**Problem details**: The data below is to be returned in full and exactly.
++++ Data block ++++
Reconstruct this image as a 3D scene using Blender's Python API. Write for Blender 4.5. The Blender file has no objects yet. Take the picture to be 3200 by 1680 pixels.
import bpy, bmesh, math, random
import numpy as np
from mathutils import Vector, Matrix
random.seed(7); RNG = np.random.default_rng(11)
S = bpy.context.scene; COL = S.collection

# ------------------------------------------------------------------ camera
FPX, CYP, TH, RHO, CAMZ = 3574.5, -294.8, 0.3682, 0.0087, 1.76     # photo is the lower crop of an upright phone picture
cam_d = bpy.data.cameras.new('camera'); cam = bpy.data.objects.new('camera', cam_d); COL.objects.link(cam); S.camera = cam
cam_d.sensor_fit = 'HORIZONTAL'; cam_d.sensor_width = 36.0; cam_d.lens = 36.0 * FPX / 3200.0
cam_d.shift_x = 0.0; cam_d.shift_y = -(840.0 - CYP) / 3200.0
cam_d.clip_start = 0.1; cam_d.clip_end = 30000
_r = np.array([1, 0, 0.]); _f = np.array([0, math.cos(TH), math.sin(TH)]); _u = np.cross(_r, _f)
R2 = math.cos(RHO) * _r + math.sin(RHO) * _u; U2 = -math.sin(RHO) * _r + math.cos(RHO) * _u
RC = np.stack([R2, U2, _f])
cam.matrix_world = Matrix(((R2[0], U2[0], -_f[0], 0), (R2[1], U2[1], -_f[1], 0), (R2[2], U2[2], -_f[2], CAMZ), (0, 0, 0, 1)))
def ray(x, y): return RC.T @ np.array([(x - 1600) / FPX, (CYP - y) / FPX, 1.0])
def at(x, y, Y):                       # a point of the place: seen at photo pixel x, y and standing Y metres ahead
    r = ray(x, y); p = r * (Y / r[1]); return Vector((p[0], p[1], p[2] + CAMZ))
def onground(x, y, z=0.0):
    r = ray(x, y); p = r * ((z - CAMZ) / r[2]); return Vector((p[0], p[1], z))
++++
**Result of this task**:
Reconstruct this image as a 3D scene using Blender's Python API. Write for Blender 4.5. The Blender file has no objects yet. Take the picture to be 3200 by 1680 pixels.
import bpy, bmesh, math, random
import numpy as np
from mathutils import Vector, Matrix
random.seed(7); RNG = np.random.default_rng(11)
S = bpy.context.scene; COL = S.collection

# ------------------------------------------------------------------ camera
FPX, CYP, TH, RHO, CAMZ = 3574.5, -294.8, 0.3682, 0.0087, 1.76     # photo is the lower crop of an upright phone picture
cam_d = bpy.data.cameras.new('camera'); cam = bpy.data.objects.new('camera', cam_d); COL.objects.link(cam); S.camera = cam
cam_d.sensor_fit = 'HORIZONTAL'; cam_d.sensor_width = 36.0; cam_d.lens = 36.0 * FPX / 3200.0
cam_d.shift_x = 0.0; cam_d.shift_y = -(840.0 - CYP) / 3200.0
cam_d.clip_start = 0.1; cam_d.clip_end = 30000
_r = np.array([1, 0, 0.]); _f = np.array([0, math.cos(TH), math.sin(TH)]); _u = np.cross(_r, _f)
R2 = math.cos(RHO) * _r + math.sin(RHO) * _u; U2 = -math.sin(RHO) * _r + math.cos(RHO) * _u
RC = np.stack([R2, U2, _f])
cam.matrix_world = Matrix(((R2[0], U2[0], -_f[0], 0), (R2[1], U2[1], -_f[1], 0), (R2[2], U2[2], -_f[2], CAMZ), (0, 0, 0, 1)))
def ray(x, y): return RC.T @ np.array([(x - 1600) / FPX, (CYP - y) / FPX, 1.0])
def at(x, y, Y):                       # a point of the place: seen at photo pixel x, y and standing Y metres ahead
    r = ray(x, y); p = r * (Y / r[1]); return Vector((p[0], p[1], p[2] + CAMZ))
def onground(x, y, z=0.0):
    r = ray(x, y); p = r * ((z - CAMZ) / r[2]); return Vector((p[0], p[1], z))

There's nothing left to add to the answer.